▸ Task prompt: Repeat the listing in full, exactly as it stands.

▸ Recorded information:
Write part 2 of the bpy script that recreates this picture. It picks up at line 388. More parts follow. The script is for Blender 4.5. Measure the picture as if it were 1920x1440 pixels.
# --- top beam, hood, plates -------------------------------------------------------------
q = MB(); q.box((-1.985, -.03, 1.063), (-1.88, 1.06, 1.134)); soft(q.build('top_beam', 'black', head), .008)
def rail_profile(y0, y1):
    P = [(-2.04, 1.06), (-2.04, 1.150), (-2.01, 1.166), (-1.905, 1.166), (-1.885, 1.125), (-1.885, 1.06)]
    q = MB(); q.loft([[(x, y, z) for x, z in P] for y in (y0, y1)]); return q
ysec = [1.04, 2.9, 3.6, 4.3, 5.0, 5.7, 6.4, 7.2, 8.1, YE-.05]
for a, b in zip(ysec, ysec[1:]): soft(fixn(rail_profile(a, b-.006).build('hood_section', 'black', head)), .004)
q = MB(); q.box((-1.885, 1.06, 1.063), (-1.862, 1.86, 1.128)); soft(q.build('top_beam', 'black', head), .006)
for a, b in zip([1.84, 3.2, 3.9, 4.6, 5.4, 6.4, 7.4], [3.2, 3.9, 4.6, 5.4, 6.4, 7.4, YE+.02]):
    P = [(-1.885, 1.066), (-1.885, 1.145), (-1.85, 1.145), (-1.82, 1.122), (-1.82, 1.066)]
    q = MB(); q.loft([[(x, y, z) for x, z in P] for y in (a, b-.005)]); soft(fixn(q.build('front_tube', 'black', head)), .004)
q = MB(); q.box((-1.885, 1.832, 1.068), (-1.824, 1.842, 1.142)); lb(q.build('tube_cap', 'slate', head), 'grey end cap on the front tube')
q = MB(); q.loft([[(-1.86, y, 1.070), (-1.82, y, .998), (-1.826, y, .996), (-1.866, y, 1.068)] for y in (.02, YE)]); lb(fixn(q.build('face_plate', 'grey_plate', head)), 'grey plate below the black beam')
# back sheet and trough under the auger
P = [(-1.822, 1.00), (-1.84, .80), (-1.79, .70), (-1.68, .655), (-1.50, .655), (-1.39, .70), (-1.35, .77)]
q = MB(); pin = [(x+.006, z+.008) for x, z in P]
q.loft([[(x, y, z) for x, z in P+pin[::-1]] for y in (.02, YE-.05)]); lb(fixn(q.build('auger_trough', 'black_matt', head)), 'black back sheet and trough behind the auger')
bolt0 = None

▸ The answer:
Write part 2 of the bpy script that recreates this picture. It picks up at line 388. More parts follow. The script is for Blender 4.5. Measure the picture as if it were 1920x1440 pixels.
# --- top beam, hood, plates -------------------------------------------------------------
q = MB(); q.box((-1.985, -.03, 1.063), (-1.88, 1.06, 1.134)); soft(q.build('top_beam', 'black', head), .008)
def rail_profile(y0, y1):
    P = [(-2.04, 1.06), (-2.04, 1.150), (-2.01, 1.166), (-1.905, 1.166), (-1.885, 1.125), (-1.885, 1.06)]
    q = MB(); q.loft([[(x, y, z) for x, z in P] for y in (y0, y1)]); return q
ysec = [1.04, 2.9, 3.6, 4.3, 5.0, 5.7, 6.4, 7.2, 8.1, YE-.05]
for a, b in zip(ysec, ysec[1:]): soft(fixn(rail_profile(a, b-.006).build('hood_section', 'black', head)), .004)
q = MB(); q.box((-1.885, 1.06, 1.063), (-1.862, 1.86, 1.128)); soft(q.build('top_beam', 'black', head), .006)
for a, b in zip([1.84, 3.2, 3.9, 4.6, 5.4, 6.4, 7.4], [3.2, 3.9, 4.6, 5.4, 6.4, 7.4, YE+.02]):
    P = [(-1.885, 1.066), (-1.885, 1.145), (-1.85, 1.145), (-1.82, 1.122), (-1.82, 1.066)]
    q = MB(); q.loft([[(x, y, z) for x, z in P] for y in (a, b-.005)]); soft(fixn(q.build('front_tube', 'black', head)), .004)
q = MB(); q.box((-1.885, 1.832, 1.068), (-1.824, 1.842, 1.142)); lb(q.build('tube_cap', 'slate', head), 'grey end cap on the front tube')
q = MB(); q.loft([[(-1.86, y, 1.070), (-1.82, y, .998), (-1.826, y, .996), (-1.866, y, 1.068)] for y in (.02, YE)]); lb(fixn(q.build('face_plate', 'grey_plate', head)), 'grey plate below the black beam')
# back sheet and trough under the auger
P = [(-1.822, 1.00), (-1.84, .80), (-1.79, .70), (-1.68, .655), (-1.50, .655), (-1.39, .70), (-1.35, .77)]
q = MB(); pin = [(x+.006, z+.008) for x, z in P]
q.loft([[(x, y, z) for x, z in P+pin[::-1]] for y in (.02, YE-.05)]); lb(fixn(q.build('auger_trough', 'black_matt', head)), 'black back sheet and trough behind the auger')
bolt0 = None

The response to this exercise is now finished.